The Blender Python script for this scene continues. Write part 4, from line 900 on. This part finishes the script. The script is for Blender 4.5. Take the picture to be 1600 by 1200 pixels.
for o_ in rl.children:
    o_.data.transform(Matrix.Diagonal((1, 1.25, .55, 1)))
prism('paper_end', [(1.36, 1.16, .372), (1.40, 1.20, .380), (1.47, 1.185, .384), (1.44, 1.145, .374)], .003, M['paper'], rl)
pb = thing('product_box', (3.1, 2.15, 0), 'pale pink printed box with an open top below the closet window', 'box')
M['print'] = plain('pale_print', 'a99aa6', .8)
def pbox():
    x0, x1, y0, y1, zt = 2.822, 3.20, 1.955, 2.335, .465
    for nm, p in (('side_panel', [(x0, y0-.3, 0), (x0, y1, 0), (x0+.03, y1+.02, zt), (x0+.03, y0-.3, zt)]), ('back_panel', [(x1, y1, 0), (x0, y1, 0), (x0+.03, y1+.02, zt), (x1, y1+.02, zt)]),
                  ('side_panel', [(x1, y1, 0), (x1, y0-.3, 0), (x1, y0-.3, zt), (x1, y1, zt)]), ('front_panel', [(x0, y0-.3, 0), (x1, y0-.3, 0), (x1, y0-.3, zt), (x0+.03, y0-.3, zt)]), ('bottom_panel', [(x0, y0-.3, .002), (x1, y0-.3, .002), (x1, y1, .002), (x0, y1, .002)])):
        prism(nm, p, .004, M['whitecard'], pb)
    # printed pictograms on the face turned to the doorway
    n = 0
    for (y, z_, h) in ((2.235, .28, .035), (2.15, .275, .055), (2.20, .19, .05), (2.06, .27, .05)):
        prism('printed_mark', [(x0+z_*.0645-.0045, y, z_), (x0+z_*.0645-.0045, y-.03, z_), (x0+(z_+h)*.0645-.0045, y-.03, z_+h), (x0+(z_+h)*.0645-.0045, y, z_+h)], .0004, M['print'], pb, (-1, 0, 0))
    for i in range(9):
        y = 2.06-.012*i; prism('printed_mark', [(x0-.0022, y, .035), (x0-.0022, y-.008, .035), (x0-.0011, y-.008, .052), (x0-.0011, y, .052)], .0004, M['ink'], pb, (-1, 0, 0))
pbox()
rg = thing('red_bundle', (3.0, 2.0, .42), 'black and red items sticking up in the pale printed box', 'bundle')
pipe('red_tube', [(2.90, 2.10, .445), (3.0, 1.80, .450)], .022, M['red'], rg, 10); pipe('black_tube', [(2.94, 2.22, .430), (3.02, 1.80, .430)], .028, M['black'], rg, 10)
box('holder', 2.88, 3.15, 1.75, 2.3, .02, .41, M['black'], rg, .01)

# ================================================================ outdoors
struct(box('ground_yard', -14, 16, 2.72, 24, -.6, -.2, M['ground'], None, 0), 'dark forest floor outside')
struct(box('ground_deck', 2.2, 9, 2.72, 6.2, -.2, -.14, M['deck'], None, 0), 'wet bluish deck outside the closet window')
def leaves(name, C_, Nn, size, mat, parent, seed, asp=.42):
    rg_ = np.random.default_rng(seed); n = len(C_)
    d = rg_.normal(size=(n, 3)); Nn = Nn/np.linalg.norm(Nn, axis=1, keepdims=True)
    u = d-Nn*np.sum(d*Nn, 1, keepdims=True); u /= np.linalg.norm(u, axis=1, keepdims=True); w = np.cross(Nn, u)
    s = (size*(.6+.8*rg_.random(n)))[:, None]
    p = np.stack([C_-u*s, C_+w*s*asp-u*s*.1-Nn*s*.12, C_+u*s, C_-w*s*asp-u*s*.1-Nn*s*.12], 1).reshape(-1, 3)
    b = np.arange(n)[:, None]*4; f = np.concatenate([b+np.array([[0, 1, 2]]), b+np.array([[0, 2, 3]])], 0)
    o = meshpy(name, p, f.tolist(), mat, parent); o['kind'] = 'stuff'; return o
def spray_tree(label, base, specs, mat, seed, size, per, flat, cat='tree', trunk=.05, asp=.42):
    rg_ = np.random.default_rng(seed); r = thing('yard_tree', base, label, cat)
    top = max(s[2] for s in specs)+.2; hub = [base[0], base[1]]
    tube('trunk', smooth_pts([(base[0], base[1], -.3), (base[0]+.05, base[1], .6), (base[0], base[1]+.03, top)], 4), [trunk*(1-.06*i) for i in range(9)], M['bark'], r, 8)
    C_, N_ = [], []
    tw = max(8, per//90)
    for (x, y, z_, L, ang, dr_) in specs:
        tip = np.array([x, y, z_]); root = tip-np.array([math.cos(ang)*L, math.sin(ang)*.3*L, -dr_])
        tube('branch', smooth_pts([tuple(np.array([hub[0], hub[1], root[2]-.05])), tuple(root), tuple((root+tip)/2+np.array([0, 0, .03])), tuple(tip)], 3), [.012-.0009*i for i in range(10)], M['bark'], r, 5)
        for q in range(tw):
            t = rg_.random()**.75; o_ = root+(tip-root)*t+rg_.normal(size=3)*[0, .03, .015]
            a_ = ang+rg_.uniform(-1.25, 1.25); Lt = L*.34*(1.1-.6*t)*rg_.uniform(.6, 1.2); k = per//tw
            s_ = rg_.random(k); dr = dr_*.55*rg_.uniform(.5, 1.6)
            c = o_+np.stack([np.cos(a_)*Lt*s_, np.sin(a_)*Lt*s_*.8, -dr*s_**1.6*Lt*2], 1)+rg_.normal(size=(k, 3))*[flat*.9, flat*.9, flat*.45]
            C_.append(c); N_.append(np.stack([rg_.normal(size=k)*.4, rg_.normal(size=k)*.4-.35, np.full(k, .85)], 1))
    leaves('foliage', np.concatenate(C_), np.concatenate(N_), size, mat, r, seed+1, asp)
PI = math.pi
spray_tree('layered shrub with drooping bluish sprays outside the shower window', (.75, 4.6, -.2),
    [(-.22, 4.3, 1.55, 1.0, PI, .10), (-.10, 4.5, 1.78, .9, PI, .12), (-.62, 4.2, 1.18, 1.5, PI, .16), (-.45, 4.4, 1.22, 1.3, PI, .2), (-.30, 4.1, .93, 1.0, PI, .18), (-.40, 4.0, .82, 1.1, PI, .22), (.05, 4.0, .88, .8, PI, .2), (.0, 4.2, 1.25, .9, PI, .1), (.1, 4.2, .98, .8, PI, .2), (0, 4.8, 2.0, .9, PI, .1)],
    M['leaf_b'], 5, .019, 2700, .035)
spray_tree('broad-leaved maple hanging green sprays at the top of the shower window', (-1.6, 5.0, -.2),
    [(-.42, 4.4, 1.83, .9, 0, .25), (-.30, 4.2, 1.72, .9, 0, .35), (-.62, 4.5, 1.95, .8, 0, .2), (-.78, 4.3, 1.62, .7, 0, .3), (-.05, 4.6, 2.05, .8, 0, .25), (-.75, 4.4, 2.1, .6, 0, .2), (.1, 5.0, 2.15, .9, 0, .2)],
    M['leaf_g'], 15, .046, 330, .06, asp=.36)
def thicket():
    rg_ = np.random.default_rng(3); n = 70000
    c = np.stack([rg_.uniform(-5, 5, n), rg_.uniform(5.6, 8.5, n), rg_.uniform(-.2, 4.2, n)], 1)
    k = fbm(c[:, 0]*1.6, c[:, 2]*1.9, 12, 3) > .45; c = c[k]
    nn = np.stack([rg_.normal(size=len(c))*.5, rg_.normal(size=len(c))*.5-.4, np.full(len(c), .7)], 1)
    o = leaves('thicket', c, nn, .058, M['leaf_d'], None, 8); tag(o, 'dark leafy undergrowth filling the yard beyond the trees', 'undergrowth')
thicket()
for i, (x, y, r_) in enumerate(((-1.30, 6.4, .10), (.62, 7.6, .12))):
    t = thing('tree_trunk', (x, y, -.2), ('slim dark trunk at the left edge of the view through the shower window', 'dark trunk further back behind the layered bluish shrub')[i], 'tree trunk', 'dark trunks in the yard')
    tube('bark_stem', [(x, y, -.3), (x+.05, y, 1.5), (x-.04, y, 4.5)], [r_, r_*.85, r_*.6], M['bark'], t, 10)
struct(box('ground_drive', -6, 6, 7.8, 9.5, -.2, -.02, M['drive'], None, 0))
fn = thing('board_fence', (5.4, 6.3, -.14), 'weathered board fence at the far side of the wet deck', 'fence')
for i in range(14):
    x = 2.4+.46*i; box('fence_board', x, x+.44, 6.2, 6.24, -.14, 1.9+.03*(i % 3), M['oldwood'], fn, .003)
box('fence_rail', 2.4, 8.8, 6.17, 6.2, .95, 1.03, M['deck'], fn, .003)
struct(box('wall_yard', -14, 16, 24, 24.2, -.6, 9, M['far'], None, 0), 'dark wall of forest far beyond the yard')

### Stated exercise
Write out, exactly and with nothing else, the lines of the listing above from its first line through the line with "M['black'], rg, .01)".

### Worked solution
The Blender Python script for this scene continues. Write part 4, from line 900 on. This part finishes the script. The script is for Blender 4.5. Take the picture to be 1600 by 1200 pixels.
for o_ in rl.children:
    o_.data.transform(Matrix.Diagonal((1, 1.25, .55, 1)))
prism('paper_end', [(1.36, 1.16, .372), (1.40, 1.20, .380), (1.47, 1.185, .384), (1.44, 1.145, .374)], .003, M['paper'], rl)
pb = thing('product_box', (3.1, 2.15, 0), 'pale pink printed box with an open top below the closet window', 'box')
M['print'] = plain('pale_print', 'a99aa6', .8)
def pbox():
    x0, x1, y0, y1, zt = 2.822, 3.20, 1.955, 2.335, .465
    for nm, p in (('side_panel', [(x0, y0-.3, 0), (x0, y1, 0), (x0+.03, y1+.02, zt), (x0+.03, y0-.3, zt)]), ('back_panel', [(x1, y1, 0), (x0, y1, 0), (x0+.03, y1+.02, zt), (x1, y1+.02, zt)]),
                  ('side_panel', [(x1, y1, 0), (x1, y0-.3, 0), (x1, y0-.3, zt), (x1, y1, zt)]), ('front_panel', [(x0, y0-.3, 0), (x1, y0-.3, 0), (x1, y0-.3, zt), (x0+.03, y0-.3, zt)]), ('bottom_panel', [(x0, y0-.3, .002), (x1, y0-.3, .002), (x1, y1, .002), (x0, y1, .002)])):
        prism(nm, p, .004, M['whitecard'], pb)
    # printed pictograms on the face turned to the doorway
    n = 0
    for (y, z_, h) in ((2.235, .28, .035), (2.15, .275, .055), (2.20, .19, .05), (2.06, .27, .05)):
        prism('printed_mark', [(x0+z_*.0645-.0045, y, z_), (x0+z_*.0645-.0045, y-.03, z_), (x0+(z_+h)*.0645-.0045, y-.03, z_+h), (x0+(z_+h)*.0645-.0045, y, z_+h)], .0004, M['print'], pb, (-1, 0, 0))
    for i in range(9):
        y = 2.06-.012*i; prism('printed_mark', [(x0-.0022, y, .035), (x0-.0022, y-.008, .035), (x0-.0011, y-.008, .052), (x0-.0011, y, .052)], .0004, M['ink'], pb, (-1, 0, 0))
pbox()
rg = thing('red_bundle', (3.0, 2.0, .42), 'black and red items sticking up in the pale printed box', 'bundle')
pipe('red_tube', [(2.90, 2.10, .445), (3.0, 1.80, .450)], .022, M['red'], rg, 10); pipe('black_tube', [(2.94, 2.22, .430), (3.02, 1.80, .430)], .028, M['black'], rg, 10)
box('holder', 2.88, 3.15, 1.75, 2.3, .02, .41, M['black'], rg, .01)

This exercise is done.